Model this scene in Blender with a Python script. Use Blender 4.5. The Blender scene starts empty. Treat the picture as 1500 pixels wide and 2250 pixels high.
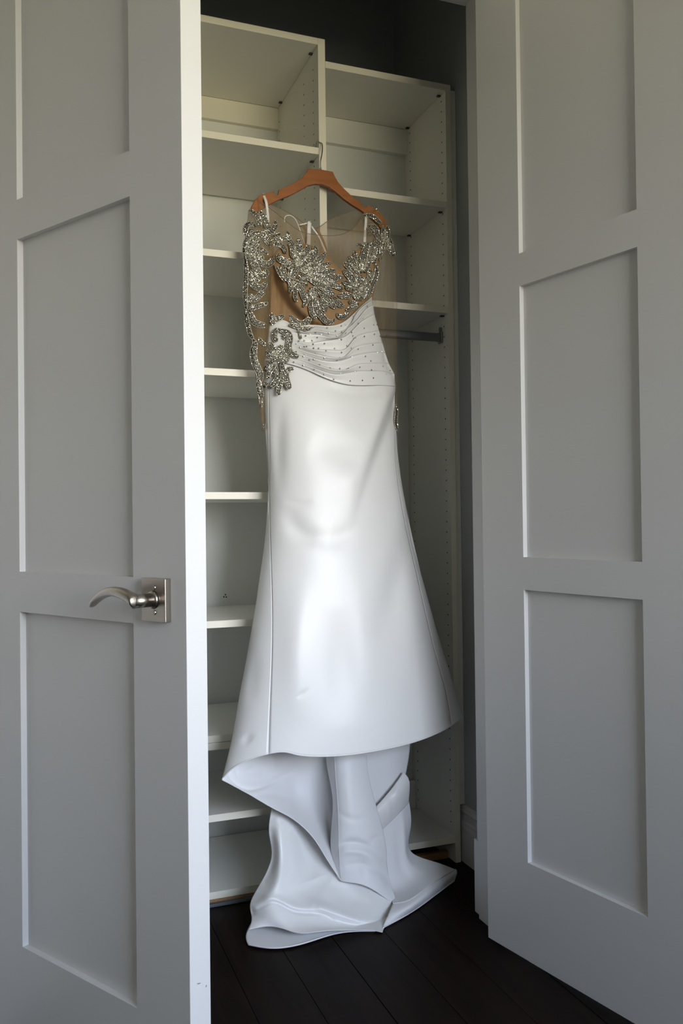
import bpy, bmesh, math, random
import numpy as np
from mathutils import Vector, Matrix

random.seed(7); np.random.seed(7)
SC = bpy.context.scene
COL = SC.collection

# ------------------------------------------------------------------ camera
CAM_F, CAM_YAW, CAM_PITCH, CAM_ROLL = 1862.75, 20.8143, 0.6559, -0.6885
CAM_C = np.array([-0.0642, -2.3172, 1.05])
_y, _p, _r = (math.radians(a) for a in (CAM_YAW, CAM_PITCH, CAM_ROLL))
FWD = np.array([math.sin(_y)*math.cos(_p), math.cos(_y)*math.cos(_p), math.sin(_p)])
_rt = np.array([math.cos(_y), -math.sin(_y), 0.0]); _up = np.cross(_rt, FWD)
RGT = _rt*math.cos(_r) + _up*math.sin(_r)
UPV = -_rt*math.sin(_r) + _up*math.cos(_r)
cam_data = bpy.data.cameras.new('camera')
cam_data.sensor_fit = 'HORIZONTAL'; cam_data.sensor_width = 36.0
cam_data.lens = CAM_F/1500*36.0; cam_data.clip_start = 0.05
cam = bpy.data.objects.new('camera', cam_data); COL.objects.link(cam)
cam.matrix_world = Matrix(((RGT[0], UPV[0], -FWD[0], CAM_C[0]), (RGT[1], UPV[1], -FWD[1], CAM_C[1]),
                           (RGT[2], UPV[2], -FWD[2], CAM_C[2]), (0, 0, 0, 1)))
SC.camera = cam

# ------------------------------------------------------------------ world: open sky above, green garden below the horizon
world = bpy.data.worlds.new('daylight'); SC.world = world; world.use_nodes = True
wn, wl = world.node_tree.nodes, world.node_tree.links
wn.clear()
wo = wn.new('ShaderNodeOutputWorld'); wb = wn.new('ShaderNodeBackground')
wt = wn.new('ShaderNodeTexCoord'); ws = wn.new('ShaderNodeSeparateXYZ'); wr = wn.new('ShaderNodeValToRGB')
wm = wn.new('ShaderNodeMapRange'); wm.inputs['From Min'].default_value = -1; wm.inputs['From Max'].default_value = 1
wl.new(wt.outputs['Generated'], ws.inputs[0]); wl.new(ws.outputs['Z'], wm.inputs['Value'])
wl.new(wm.outputs['Result'], wr.inputs['Fac']); wl.new(wr.outputs['Color'], wb.inputs['Color'])
wl.new(wb.outputs[0], wo.inputs[0])
el = wr.color_ramp.elements                 # hazy bright horizon, bluer and dimmer overhead, olive ground
el[0].position = 0.0; el[0].color = (0.23, 0.21, 0.14, 1)
el[1].position = 1.0; el[1].color = (0.17, 0.25, 0.42, 1)
for pos_, c_ in ((0.485, (0.42, 0.385, 0.27)), (0.525, (1.0, 0.975, 0.93)), (0.60, (0.86, 0.91, 1.0)), (0.70, (0.51, 0.61, 0.81)), (0.82, (0.29, 0.38, 0.58))):
    e = el.new(pos_); e.color = (*c_, 1)
wb.inputs['Strength'].default_value = 19.3

# ------------------------------------------------------------------ window portal (daylight enters through the window behind the camera)
WIN_X0, WIN_X1, WIN_Z0, WIN_Z1, ROOM_Y0 = 0.40, 3.30, 0.95, 2.32, -3.7
pl = bpy.data.lights.new('window_portal', 'AREA'); pl.shape = 'RECTANGLE'
pl.size = WIN_X1-WIN_X0; pl.size_y = WIN_Z1-WIN_Z0
pl.cycles.is_portal = True
po = bpy.data.objects.new('window_portal', pl); COL.objects.link(po)
po.location = ((WIN_X0+WIN_X1)/2, ROOM_Y0-0.02, (WIN_Z0+WIN_Z1)/2); po.rotation_euler = (math.radians(90), 0, 0)

SC.view_settings.view_transform = 'Standard'; SC.view_settings.look = 'None'
SC.view_settings.exposure = 0.0; SC.view_settings.gamma = 1.0; SC.view_settings.use_curve_mapping = False

# ------------------------------------------------------------------ helpers
def ray(px, py):
    return FWD + RGT*(px-750)/CAM_F - UPV*(py-1125)/CAM_F
def at(px, py, Y):                 # point of the plane y = Y seen at pixel (px, py)
    v = ray(px, py); return CAM_C + v*(Y-CAM_C[1])/v[1]
def atz(px, py, z):
    v = ray(px, py); return CAM_C + v*(z-CAM_C[2])/v[2]
def atx(px, py, x):
    v = ray(px, py); return CAM_C + v*(x-CAM_C[0])/v[0]

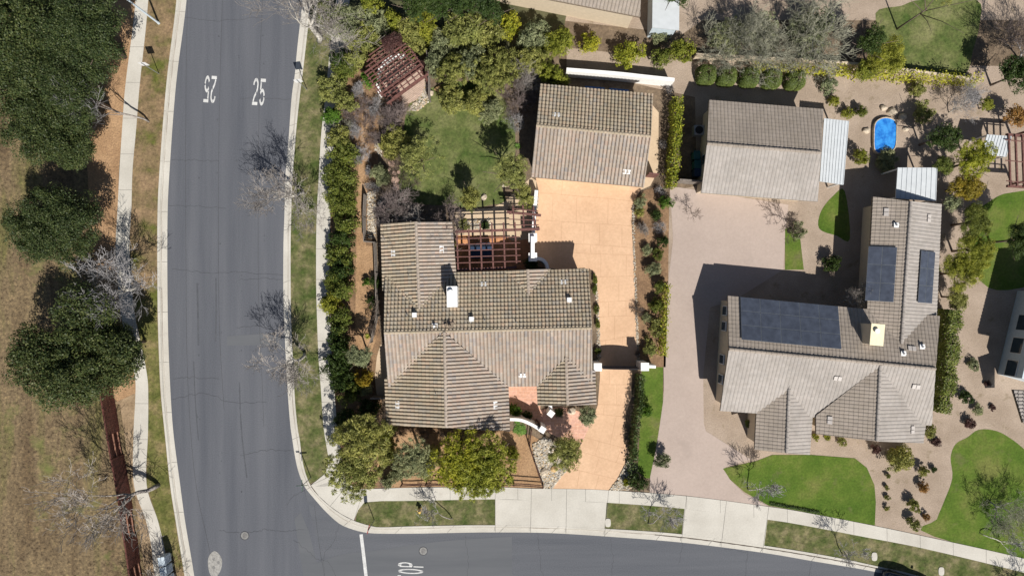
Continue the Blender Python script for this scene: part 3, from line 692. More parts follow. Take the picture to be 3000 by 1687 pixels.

● **Exercise goal**
From the entries above, extract every line where the word "scene" appears.

● **Correct response**
Model this scene in Blender with a Python script. Use Blender 4.5. The Blender scene starts empty. Treat the picture as 1500 pixels wide and 2250 pixels high.
SC = bpy.context.scene
Continue the Blender Python script for this scene: part 3, from line 692. More parts follow. Take the picture to be 3000 by 1687 pixels.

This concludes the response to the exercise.